Concurrency is not Parallelism by Rob Pike slides

concurrency

Concurrency is about dealing with a lot of things at once. it is about structure provides a solution to solve a problem that may or may not be parallelizable

parallelism

Parallelism is about doing a lot of things at once. it is about execution

concurrent composition of processes

  • breaking problems into independent parts(sub-problems) that can run in parallel
  • or interleave execution
  • on single/multi-core systems
  • managed by scheduling.
  • tasks APPEAR to run simultaneously
  • sharing resources or communicating via defined interfaces/channels.

concurrent composition of better-managed sub-problems runs faster => we can add more pieces(gopher) into the picture (therefore do more work) and still run faster

Parallelism can be derived from better concurrent expression of the problem this process of modularisation of a problem can make the execution more efficient and faster even on single core systems or replicated to multiple cores(if available), achieving more parallelization through independent execution

Goroutines

a func running independently in the same address space as other goroutines.

  • are a bit like threads (but much cheaper) that get multiplexed dynamically onto OS threads( system takes care of scheduling, blocking etc.)
  • when a goroutine blocks, no other goroutine blocks (needs to wait)
f("hello", "world") // f runs; we wait

go f("hello", "world") // f starts running
g() // does not wait for f to return

Channels

typed values that allow synchronization and information exchange between goroutines.

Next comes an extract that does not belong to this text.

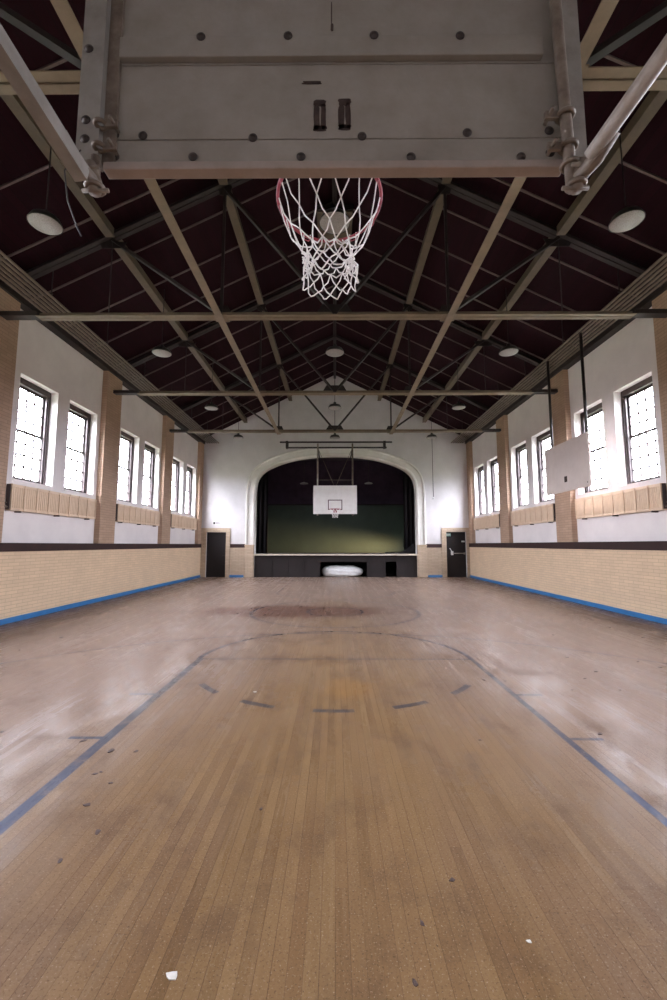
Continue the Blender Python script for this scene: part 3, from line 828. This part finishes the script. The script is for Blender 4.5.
# ------------------------------------------------------------------ far hoop
FY = 17.8
F = empty('basketball_hoop', (.01, FY, 2.78)); tag(F, 'white backboard with red square, hung before the stage arch', 'basketball hoop')
MB().box(-.915, .915, 0, .045, 0, 1.20).build('backboard', 'white_board', F, bevel=.004)
ln = MB(); z0, z1 = .17, .60
ln.box(-.30, .30, -.003, 0, z0, z0+.035); ln.box(-.30, .30, -.003, 0, z1-.035, z1); ln.box(-.30, -.265, -.003, 0, z0+.035, z1-.035); ln.box(.265, .30, -.003, 0, z0+.035, z1-.035)
ln.build('target_square', 'red_line', F)
q = MB(); q.tube([(.23*math.cos(2*PI*i/32), -.38+.23*math.sin(2*PI*i/32), .17) for i in range(32)], .011, 8, closed=True); q.build('rim', 'rim_red', F)
q = MB(); q.box(-.07, .07, -.015, -.0035, .06, .19); q.box(-.05, .05, -.16, -.015, .15, .165); q.build('rim_bracket', 'rim_red', F)
q = MB(); rows_ = [(.16, .22), (.06, .17), (-.03, .13), (-.11, .11), (-.18, .11)]
for L_ in range(4):
    for k in range(10):
        for dk in ((-1, 0) if L_ % 2 == 0 else (0, 1)):
            a0 = 2*PI*(k+(.5 if L_ % 2 else 0))/10; a1 = 2*PI*(k+dk+(.5 if (L_+1) % 2 else 0))/10
            z_a, r_a = rows_[L_]; z_b, r_b = rows_[L_+1]
            q.tube([(r_a*math.cos(a0), -.38+r_a*math.sin(a0), z_a), (r_b*math.cos(a1), -.38+r_b*math.sin(a1), z_b)], .006, 5)
q.build('net', 'net', F)
for s in (-1, 1):
    MB().tube([(s*.74, .08, -.06), (s*.74, .08, 3.02)], .035, 10).build('support_pole', 'pipe_grey' if s < 0 else 'pipe_rusty', F)
    MB().tube([(s*.70, .10, 2.75), (s*.05, .10, 1.22)], .010, 6).build('brace_rod', 'pipe_rusty', F)
    MB().tube([(s*.74, .08, 2.85), (s*.74, 2.27, 2.85)], .03, 8).build('wall_strut', 'dark_steel', F)
MB().tube([(-.74, .10, 1.45), (.74, .10, 1.45)], .010, 6).build('brace_rod', 'pipe_rusty', F)
MB().tube([(-2.35, 0, 3.06), (2.42, 0, 3.06)], .035, 10).build('cross_pipe', 'dark_steel', F)
MB().tube([(-2.05, .12, 2.85), (2.2, .12, 2.85)], .035, 10).build('cross_pipe', 'dark_steel', F)
for xx in (-2.05, 2.1): MB().box(xx-.05, xx+.05, -.04, .17, 2.80, 3.11).build('end_clamp', 'black_steel', F)

# ------------------------------------------------------------------ side backboard on the right wall side
Sb = empty('side_backboard', (5.56, 10.20, 2.78)); tag(Sb, 'plain cream practice backboard hanging on two dark posts by the right wall', 'backboard')
Sb.rotation_euler = (0, 0, 0)
MB().box(0, .045, -.97, .97, 0, 1.20).build('panel', 'cream_board', Sb, bevel=.004)
MB().box(-.006, 0, -.06, .06, .22, .36).build('bracket_plate', 'rust', Sb)
MB().box(-.004, 0, -.88, -.86, .08, .11).build('bolt', 'bolt', Sb)
for yy in (-.82, .70): MB().tube([(.08, yy, .02), (.08, yy, 3.545)], .033, 10).build('post', 'black_steel', Sb)
bq = MB(); bq.box(.05, .11, -.9, .8, .25, .30); bq.box(.05, .11, -.9, .8, .90, .95); bq.build('back_rail', 'dark_steel', Sb)

# ------------------------------------------------------------------ flakes of debris on the floor
def floor_pt(px_, py_):
    f_, t_, yw, cx_, h_ = 426.8, .1045, .0061, 332.3, 1.5
    a = (px_-cx_)/f_; b2 = (500-py_)/f_
    dx, dy, dz = a, math.cos(t_)-b2*math.sin(t_), math.sin(t_)+b2*math.cos(t_)
    X = dx*math.cos(yw)-dy*math.sin(yw); Yd = dx*math.sin(yw)+dy*math.cos(yw); k = -h_/dz
    return X*k, Yd*k
flakes = [(567,657.5,1),(595.5,671.5,1.2),(660,667.5,1.2),(638,661.5,.8),(585,678.5,.8),(484,680,.9),(430,664,.6),(643,637.5,1),(610,627.5,.8),
          (553,635,.8),(505,681,.6),(600,734,.9),(61,637.5,1.5),(85,655,.8),(83,741,1),(111,751,1.1),(136,751.5,.8),(2,732,.8),(95,774,.7),
          (101,772,.5),(111,783,.7),(87,805,.9),(98,832,.8),(60,861,.6),(261,809,.6),(452,880,.6),(422,923.5,.5),(415,983,.5),(20,650,.8),
          (572,690,.6),(620,690,.7),(540,668,.5),(630,625,.7),(480,740,.5),(150,700,.4),(512,634,.5)]
protos = []
for sd in range(4):
    rd = random.Random(sd+50); n = 7; q = MB(); pp = []
    for i in range(n):
        a = 2*PI*i/n; r_ = .03*rd.uniform(.6, 1.2); pp.append((r_*1.5*math.cos(a), r_*math.sin(a)))
    vs = [(x_, y__, .001+.008*rd.random()) for x_, y__ in pp]+[(x_, y__, .0) for x_, y__ in pp]
    fs = [tuple(range(n)), tuple(range(2*n-1, n-1, -1))]+[(i, (i+1) % n, n+(i+1) % n, n+i) for i in range(n)]
    q._add(vs, fs, 0); protos.append(q)
built = {}
for i, (px_, py_, sc_) in enumerate(flakes):
    X, Y = floor_pt(px_, py_); k = i % 4
    if k not in built: o = protos[k].build('debris_flake', 'flake_dark'); built[k] = o
    else: o = built[k].copy(); COL.objects.link(o)
    o.location = (X, Y, .0005); o.rotation_euler = (0, 0, random.uniform(0, 6)); o.scale = (sc_*.6,)*3
    tag(o, 'small dark flake of debris lying on the wooden floor', 'debris', 'dark flakes scattered on the floor')
for (px_, py_, sc_, lab) in ((172, 976, .55, 'pale chip on the floorboards at the near left'), (529, 941.5, .25, 'tiny white chip on the floorboards at the near right'), (255, 692, .5, 'small white speck beside the dashed arc')):
    X, Y = floor_pt(px_, py_); q = protos[1]; o = q.build('paint_chip', 'flake_light'); o.location = (X, Y, .0005); o.scale = (sc_,)*3
    tag(o, lab, 'debris')

# ------------------------------------------------------------------ back wall behind the camera and ground outside
b2 = MB(); b2.prism_y([(-6.6, 1.5), (6.6, 1.5), (6.6, roofz(6.6)+.05), (0, RID+.05), (-6.6, roofz(6.6)+.05)], YB-.3, YB, 0); b2.box(-6.6, 6.6, YB-.3, YB, 0, 1.5, 1)
b2.build('wall_back', ['plaster_far', 'brick_far']); tag(bpy.data.objects['wall_back'], 'white gable wall behind the near hoop', 'wall', kind='structure')
gd = MB(); gd.box(-60, -6.9, -40, 60, -.6, -.5); gd.box(6.9, 60, -40, 60, -.6, -.5); gd.build('ground', 'ground'); tag(bpy.data.objects['ground'], 'grassy ground outside the gymnasium', 'ground', kind='structure')

# ------------------------------------------------------------------ light
wld = bpy.data.worlds.new('overcast'); scene.world = wld; wld.use_nodes = True; nt = wld.node_tree; nt.nodes.clear()
out = nt.nodes.new('ShaderNodeOutputWorld'); bg = nt.nodes.new('ShaderNodeBackground')
tc = nt.nodes.new('ShaderNodeTexCoord'); sx_, sy_, sz_ = xyz(nt, tc.outputs['Generated'])
n1 = noise(nt, tc.outputs['Generated'], 2.5, 4)
colr = mixc(nt, n1.remap(.35, .65), (.80, .88, 1.0), (.98, .98, 1.0))
nt.links.new(colr, bg.inputs[0])
SKY = 8.0
nt.links.new((sz_.remap(.0, 1.0, .60, 2.2)*sz_.remap(-.02, .02, .02, 1.0)*SKY).s, bg.inputs[1])
nt.links.new(bg.outputs[0], out.inputs[0])
for s in (-1, 1):
    for ys in win_spans:
        ld = bpy.data.lights.new('window_portal', 'AREA'); ld.shape = 'RECTANGLE'; ld.size = ZW1-ZW0; ld.size_y = WW
        ld.cycles.is_portal = True
        lo = bpy.data.objects.new('window_portal', ld); COL.objects.link(lo)
        lo.location = (s*(WX+.37), ys+WW/2, (ZW0+ZW1)/2); lo.rotation_euler = (0, s*PI/2, 0)
# unseen warm lamp added outside the wing opening to light the lower backdrop
ld = bpy.data.lights.new('wing_patch_lamp', 'AREA'); ld.shape = 'RECTANGLE'; ld.size = .65; ld.size_y = .9; ld.energy = 16; ld.color = (1, .70, .38); ld.spread = math.radians(24)
lo = bpy.data.objects.new('wing_patch_lamp', ld); COL.objects.link(lo); lo.location = (6.12, 22.9, 1.45)
d = Vector((-.5, 24.0, 1.25))-Vector(lo.location); lo.rotation_euler = d.to_track_quat('-Z', 'Y').to_euler()

# ------------------------------------------------------------------ camera
cd = bpy.data.cameras.new('camera'); cam = bpy.data.objects.new('camera', cd); COL.objects.link(cam); scene.camera = cam
cd.sensor_fit = 'VERTICAL'; cd.sensor_height = 36; cd.sensor_width = 24; cd.lens = 426.8*36/1000; cd.clip_start = .02; cd.clip_end = 300
cd.shift_x = (333.5-332.3)/1000
cam.location = (0, 0, 1.5); cam.rotation_euler = (PI/2+.1045, 0, .0061)

vs_ = scene.view_settings; vs_.view_transform = 'Standard'; vs_.look = 'None'; vs_.gamma = 1; vs_.use_curve_mapping = False; vs_.exposure = 2.7
scene.cycles.use_denoising = True
scene.cycles.max_bounces = 10; scene.cycles.diffuse_bounces = 5; scene.cycles.glossy_bounces = 4; scene.cycles.transparent_max_bounces = 12
scene.cycles.sample_clamp_indirect = 8
scene.cycles.caustics_reflective = False; scene.cycles.caustics_refractive = False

timerChannel = make(chan time.Time)

go func() {
	time.Sleep(deltaT)
	timerChannel <- time.Now() // send time on timerChan
}()
// Do something else; when ready, receive.
// Receive will block until timerChan delivers.
// Value sent is other goroutine's completion time.
completedAt := <-timerChan

Select

like a switch statement except decision is based on ability to communicate (whichever channel is ready to communicate) #guarded_commands

select {
case v := <-ch1:
    fmt.Println("channel 1 sends", v)
case v := <-ch2:
    fmt.Println("channel 2 sends", v)
default: // optional
    fmt.Println("neither channel was ready")
}

Some Examples

Launching deamons

  • copy items from input to output channel
  • for-range clause: run until the channel is empty
go func() { // runs in bg
	for val := range input {
		output <- val
	}
}()

simple Load Balancer

// A unit of work
type Work struct {
	x, y, z int 
}

// A worker task
func worker(in <-chan *Work, out chan<- *Work) {
   for w := range in {
      w.z = w.x * w.y
      Sleep(w.z)
      out <- w
   }
}

// The runner 
func Run() {
   in, out := make(chan *Work), make(chan *Work)
   for i := 0; i < NumWorkers; i++ {
       go worker(in, out)
   }
   go sendLotsOfWork(in)
   receiveLotsOfResults(out)
}

this load balancer is implicitly parallel and scalable by design/structure No mutexes or locking needed to achieve synchronization(it is so by structure)

refer slides for more examples

Conclusion

Concurrency enables Parallelism but Parallelism is not the end goal of Concurrency The goal is to structure things so that you could possibly employ parallelism to do a better job.